While I really like JAX-RS, the reference impl Jersey uses HK2 for dependency injection, which makes it odd to integrate into a Guice application (in fact Guice support is still lacking with Jersey 2.x).

[1]: http://www.ninjaframework.org


Dropwizard is a bit heavy by Node standards. The health checks, in the NPM-style system, would be its own package. The configuration class would be its own package. Resources would be their own package. Liquibase or Freemarker wouldn't be built in, nor would JDBI.

I think of Dropwizard much like express for node, and most of the "cool kids" in the node community think that that's just too much for a single library.

I like Dropwizard, don't get me wrong, but it isn't quite a micro-framework by other standards.
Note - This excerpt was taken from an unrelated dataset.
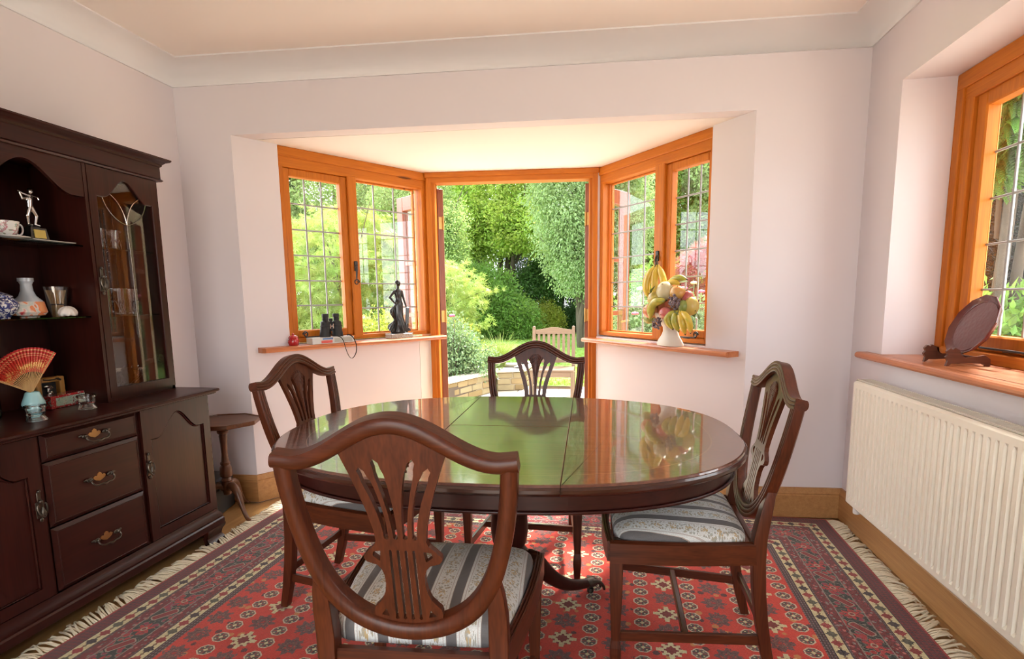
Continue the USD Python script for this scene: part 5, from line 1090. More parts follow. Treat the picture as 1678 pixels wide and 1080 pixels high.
# fruit centrepiece
FUP = 0.020
FZ = 0.905
ft = thing('fruit_centrepiece', 'painted fruit piled on a white moulded stand on the right bay sill', 'ornament', bayR(0.500, 0.052, FZ), aCD)
UsdGeom.Xform(ft).AddScaleOp().Set(Gf.Vec3f(1.34, 1.0, 1.16))
M_BISQ = plain('cream_stoneware', (0.72, 0.66, 0.58), 0.5, 0.2, 120)
a_ = np.linspace(0, 2 * PI, 48, endpoint=False); rings = []
for z_, r_ in ((0.0, 0.066), (0.008, 0.068), (0.025, 0.060), (0.045, 0.046), (0.065, 0.038), (0.085, 0.040), (0.105, 0.056), (0.125, 0.076), (0.142, 0.092), (0.150, 0.090), (0.146, 0.06), (0.14, 0.02)):
    k = 1 + 0.05 * np.cos(5 * a_ + z_ * 25) + (0.05 * np.cos(11 * a_) if z_ > 0.1 else 0)
    rings.append(np.c_[1.12 * r_ * k * np.cos(a_), 0.70 * r_ * k * np.sin(a_), np.full(48, z_ * 1.14)])
obj('stand', loft(rings), M_BISQ, ft, smooth=60)
def fruit_mat(name, c1, c2, sc=14, c3=None):
    m = Mat(name); o = m.obj(); n = m.noise(o, sc, 3, 0.6)
    return m.principled(base_color=m.ramp(n, [(0.38, c1), (0.58, c2)] + ([(0.68, c3)] if c3 else [])), roughness=0.35, coat_weight=0.25, normal=m.bump(m.noise(o, 300, 2), 0.08, 0.002))
M_BAN = fruit_mat('banana_skin', (0.66, 0.45, 0.045), (0.70, 0.52, 0.07), 12, (0.45, 0.45, 0.06))
M_BAN2 = fruit_mat('banana_green', (0.52, 0.46, 0.06), (0.36, 0.40, 0.06), 16, (0.62, 0.48, 0.07))
M_APPLE = fruit_mat('apple_skin', (0.58, 0.10, 0.07), (0.66, 0.34, 0.10), 13)
M_PEAR = fruit_mat('pear_skin', (0.50, 0.44, 0.10), (0.60, 0.42, 0.12), 12, (0.34, 0.38, 0.10))
M_MELON = fruit_mat('melon_skin', (0.66, 0.58, 0.36), (0.60, 0.54, 0.30), 10, (0.50, 0.48, 0.26))
M_ORANGE = fruit_mat('orange_skin', (0.66, 0.24, 0.06), (0.62, 0.36, 0.10), 12)
M_POME = fruit_mat('pomegranate_skin', (0.52, 0.06, 0.09), (0.60, 0.25, 0.18), 14)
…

I'm sorry, I may have been misunderstood. I meant that Dropwizard exemplifies how you can pick and choose components, those atomic libraries, into a "framework" of your choosing. Dropwizard contains very little code. It's just an assembly of the parts you wished existed, and the proof that those parts already exist.


That makes sense, then. Looking at the source code briefly, it looks very similar to what I mean, especially if the parts are able to be used individually.


Dropwizard is pretty great, but one unfortunate aspect is that it's stuck with Jersey 1.x for JAX-RS and as a result is missing some nice features, like async responses, etc.


I only used it as an example to the fact that modern Java libraries bear little resemblance to those of yesteryear.

I do, however, think that standard JSR APIs are still really nice to have, if they're good.